E, dentro le pagine, i personaggi vivono davvero. Difficile, impossibile considerarli esseri di carta, intagliati da più sfaccettature caratteriali ed emotive che da tratti di matita. Tirapiedi del viscido camorrista Tony Capatonda in un caratteristico paesello del litorale campano, don Mimì dovrebbe risultarci antipatico ma riesce ad accattivarsi il lettore fin dalle prime battute. Gli occhiali da sole perennemente sul volto sembrano testimoniare una visione distaccata del mondo. Nascondono invece gli occhi di un uomo che sa esserlo nonostante tutto, forte di una filosofia cinica, di una poesia malinconica e disincantata tradotta in una prosa spicciola attraversata da un umorismo tagliente. Sa amare e sa perdere l’amore, Mimì, nella figura dell’infelice prostituta Michela che, guarda un po’, ha i capelli rossi come quelli che aveva lui in un’altra epoca, quando si confondevano col sangue di una guerra ingiusta, come lo sono tutte. Mimì ci accompagna passo passo ad unire perline differenti, ad incontrare esponenti di varia umanità che, attraverso dialettica, gesti e rituali che sono espressione sentita della più genuina cultura partenopea, ci rendono partecipi di un orrore fin troppo familiare al quotidiano sociale in cui e di cui siamo intessuti.

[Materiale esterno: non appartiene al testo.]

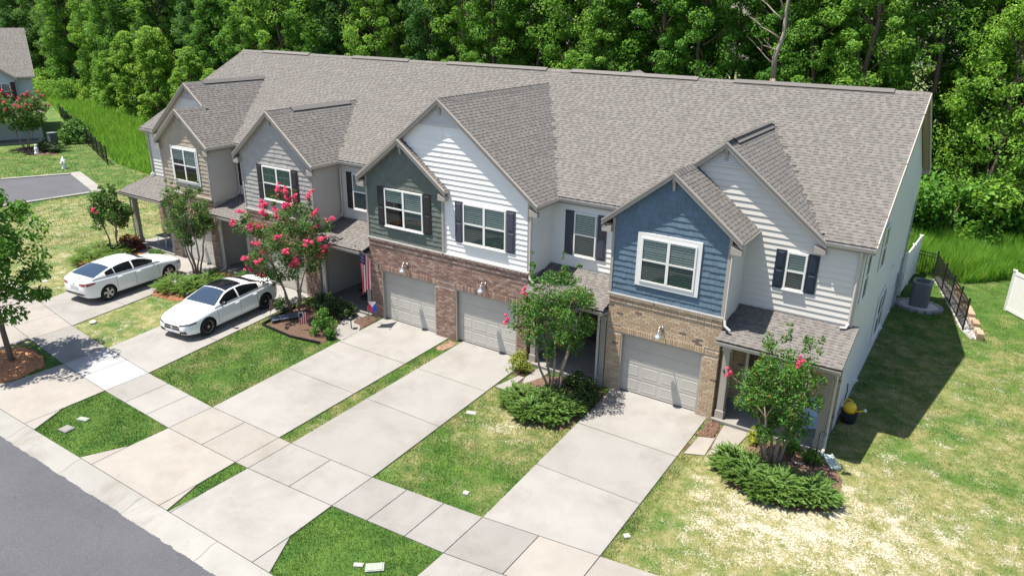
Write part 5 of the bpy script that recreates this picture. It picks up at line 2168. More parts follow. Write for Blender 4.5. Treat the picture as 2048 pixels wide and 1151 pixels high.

Ma da una perlina all’altra può cambiare anche il genere ed il linguaggio trasportandoci all’improvviso in una base militare NATO a discutere di armi segrete e mafia russa come nella più tipica delle spy story. “Storie colorate”, vengono definite queste differenti perline nel prologo e, nel corso del racconto, il tono e l’atmosfera vengono dettati da una varietà di effetti cromatici che, di volta in volta, abbracciano o aggrediscono lo stato d’animo del lettore. Makkox consegna al fumetto italiano un capolavoro che non prorompe con violenza come un improvviso pugno allo stomaco. Si tratta invece della profonda, lentissima incisione di un bisturi impugnato da una mano sadica. E, senza anestesia, l’ago Mimì guida il suo filo a suturare la ferita. Ma la cicatrice rimane. Indelebile.